* Work instructions *
Retype nothing but the lines from the start of the material up to and including the line with "tag(mb.build('cord_tie', M['cord']), 'short". Pictures don't belong in the copy.

===

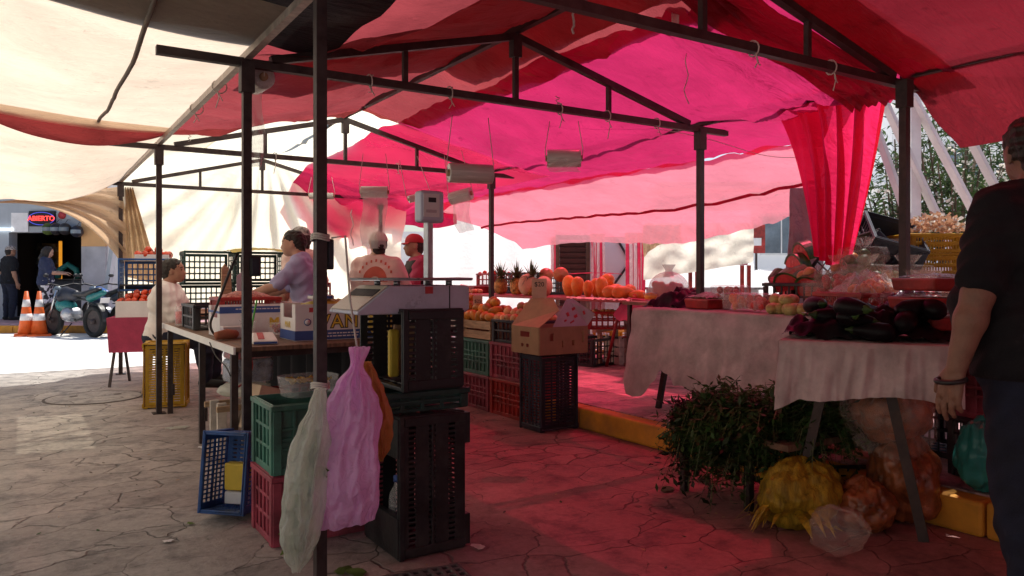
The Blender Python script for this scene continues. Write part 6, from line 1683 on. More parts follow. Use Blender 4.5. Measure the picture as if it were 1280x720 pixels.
# short ties that hold the tarps to the trusses
for i, (x, y, z) in enumerate([(1.6, 3.97, 2.23), (2.1, 3.97, 2.23), (2.9, 3.97, 2.23), (3.3, 3.97, 2.23), (3.75, 3.97, 2.23), (2.9, 2.42, 2.23), (3.5, 2.42, 2.23), (1.9, 6.95, 2.23), (3.1, 6.95, 2.23), (.95, 5.4, 2.262), (.95, 4.7, 2.262)]):
    ax = Vector((0, 1, 0)) if y in (3.97, 2.42, 6.95) else Vector((1, 0, 0))
    mb = MB(); mb.tube([Vector((x, y, z)) + (ax * math.cos(a) + Vector((0, 0, 1)) * math.sin(a)) * .036 + Vector((.004 * a, 0, 0)) for a in [2 * PI * k / 12 for k in range(16)]], .004, 5)
    mb.tube([(x, y - .03, z - .03), (x + .01, y - .034, z - .07), (x - .008, y - .03, z - .07 - .03 * (i % 4))], .003, 5)
    mb.tube([(x, y - .03, z - .03), (x + .02, y - .02, z - .06), (x + .03, y - .03, z - .085)], .003, 5)
    tag(mb.build('cord_tie', M['cord']), 'short pale cord tied round a bar of the roof frames', 'cord', 'cord ties on the roof frames')

q = put(1098, 322, x=5.0, z=ZT + .30)
o = crate('rib', 'bluedark', 'navy crate tipped on the heap behind the right post', q, 0); o.rotation_euler = (R(18), R(-24), R(40))
crate('rib', 'black', 'black crate under the tipped navy crate behind the right post', (q[0], q[1], ZT + .004), R(20)).scale = (1, 1, .8)
# ================================================================= people
def V3(*a): return Vector(a)
def ik(S, T, l1, l2, hint):
    d = T - S; L = min(d.length, (l1 + l2) * .995); d.normalize()
    a = (l1 * l1 - l2 * l2 + L * L) / (2 * L); h = math.sqrt(max(0, l1 * l1 - a * a))
    n = (hint - d * hint.dot(d)).normalized()
    return S + d * a + n * h, S + d * L
def hand_prims(Wr, d, pn, thumb, s=1.0, curl=.5):
    """Wr wrist, d pointing to the fingertips, pn palm normal, thumb towards the thumb side"""
    d = d.normalized(); pn = (pn - d * pn.dot(d)).normalized(); th = (thumb - d * thumb.dot(d) - pn * thumb.dot(pn)).normalized()
    P = [(Wr - d * .01, Wr + d * .045 * s, .026 * s, .030 * s, (pn, .62), .012), (Wr + d * .035 * s + th * .018 * s, Wr + d * .085 * s + th * .02 * s, .022 * s, .017 * s, (pn, .75), .012), (Wr + d * .035 * s - th * .016 * s, Wr + d * .08 * s - th * .022 * s, .022 * s, .016 * s, (pn, .75), .012)]
    for k, (off, ln) in enumerate(((.033, .072), (.011, .082), (-.011, .076), (-.032, .058))):
        b = Wr + d * (.088 - .006 * abs(k - 1)) * s + th * off * s
        c = curl * (.8 + .12 * k)
        d1 = (d * math.cos(c * .6) + pn * math.sin(c * .6)); d2 = (d * math.cos(c * 1.3) + pn * math.sin(c * 1.3)); d3 = (d * math.cos(c * 1.9) + pn * math.sin(c * 1.9))
        j1 = b + d1 * ln * .5 * s; j2 = j1 + d2 * ln * .32 * s; j3 = j2 + d3 * ln * .24 * s
        P += [(b - d * .012 * s, j1, .0105 * s, .0092 * s, None, .004), (j1, j2, .0092 * s, .0085 * s, None, .004), (j2, j3, .0085 * s, .0072 * s, None, .004)]
    b = Wr + d * .022 * s + th * .026 * s; t1 = b + (d * .72 + th * .62 + pn * .25).normalized() * .045 * s; t2 = t1 + (d * .9 + th * .22 + pn * .35).normalized() * .036 * s
    P += [(b, t1, .014 * s, .0115 * s, None, .008), (t1, t2, .0115 * s, .009 * s, None, .006)]
    return P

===

* Answer to this problem *
The Blender Python script for this scene continues. Write part 6, from line 1683 on. More parts follow. Use Blender 4.5. Measure the picture as if it were 1280x720 pixels.
# short ties that hold the tarps to the trusses
for i, (x, y, z) in enumerate([(1.6, 3.97, 2.23), (2.1, 3.97, 2.23), (2.9, 3.97, 2.23), (3.3, 3.97, 2.23), (3.75, 3.97, 2.23), (2.9, 2.42, 2.23), (3.5, 2.42, 2.23), (1.9, 6.95, 2.23), (3.1, 6.95, 2.23), (.95, 5.4, 2.262), (.95, 4.7, 2.262)]):
    ax = Vector((0, 1, 0)) if y in (3.97, 2.42, 6.95) else Vector((1, 0, 0))
    mb = MB(); mb.tube([Vector((x, y, z)) + (ax * math.cos(a) + Vector((0, 0, 1)) * math.sin(a)) * .036 + Vector((.004 * a, 0, 0)) for a in [2 * PI * k / 12 for k in range(16)]], .004, 5)
    mb.tube([(x, y - .03, z - .03), (x + .01, y - .034, z - .07), (x - .008, y - .03, z - .07 - .03 * (i % 4))], .003, 5)
    mb.tube([(x, y - .03, z - .03), (x + .02, y - .02, z - .06), (x + .03, y - .03, z - .085)], .003, 5)
    tag(mb.build('cord_tie', M['cord']), 'short pale cord tied round a bar of the roof frames', 'cord', 'cord ties on the roof frames')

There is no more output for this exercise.